Olho para Jesus e ouço-o. Ouço dos seus lábios aquelas palavras de luz e de consolo, de graça e libertação, que proclamou na Galileia há dois mil anos e que continuam a ter toda a sua atualidade. São palavras certeiras que desmascaram a raiz primeira desta crise planetária, que é a cobiça, e traça o horizonte de outro mundo possível, realmente fraterno, com outra economia.

Que disse Jesus? Começou a dizer o principal de tudo: “Alegrem-se: o Reino de Deus está aí”. Eram tempos de dura crise política, económica, cultural, religiosa na Galileia e Judeia. E Jesus disse-lhes: “Alegrem-se!” Como que “alegrem-se”? Sim, alegrem-se, porque está aí o “Reino de Deus”, que é o mesmo que dizer: um mundo justo, bom e feliz.

Que disse Jesus aos pobres camponeses, pescadores e artesãos, afundados no desemprego e na miséria? Disse-lhes: “Felizes vós, os pobres, porque é vosso o Reino de Deus”, ou seja: porque tudo vai mudar, porque deixareis de sofrer a miséria, e porque está nas vossas mãos transformar a situação.

Que disse Jesus aos que sofriam por medo – sofremos – e aos que por medo faziam – fazemos sofrer – tanto? Disse-lhes insistindo uma e outra vez: “Não tenham medo”. Olhem para as flores do campo e as aves do céu, como são felizes com pouco. Olhem para a poderosa semente que cresce. É possível. O poder do bem é sempre maior, apesar de tudo. Vós podeis. Deus pode em vós.

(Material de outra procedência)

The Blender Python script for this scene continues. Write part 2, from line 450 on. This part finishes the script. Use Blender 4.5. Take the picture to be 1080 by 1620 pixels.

Que disse Jesus aos ricos proprietários, aos ricos do campo e das cidades, aos ricos do palácio e do templo? Disse-lhes severamente: “Não podem servir a Deus e ao dinheiro”. Aí estava a chave, e aí continua ela. O Dinheiro: essa divindade em cujo altar se sacrifica a vida, tudo o que faça falta. Pois bem: ou a Vida ou o Dinheiro. Decidam se querem servir a Vida ou as finanças, os Bancos, o Mercado com os seus ajustes e crescimentos. Sirvam a Vida.

Que disse Jesus a uns e a outros, aos tentados pelo desalento ou pela violência num mundo desumano? Disse-lhes, e assim se resume: “Sejam compassivos, como o vosso pai do céu é compassivo”. Sejam compassivos como o Mistério daquele de quem tudo provém, onde tudo se funda. Só a bondade cria. Só a compaixão cura. Só a compaixão liberta. Só a compaixão é verdadeiramente subversiva e poderosa.

São palavras que concordam com o ensino inspirado dos profetas e profetisas de todas as religiões ou fora de toda a religião. São palavras que indicam o caminho para criar um mundo novo das cinzas deste mundo violento.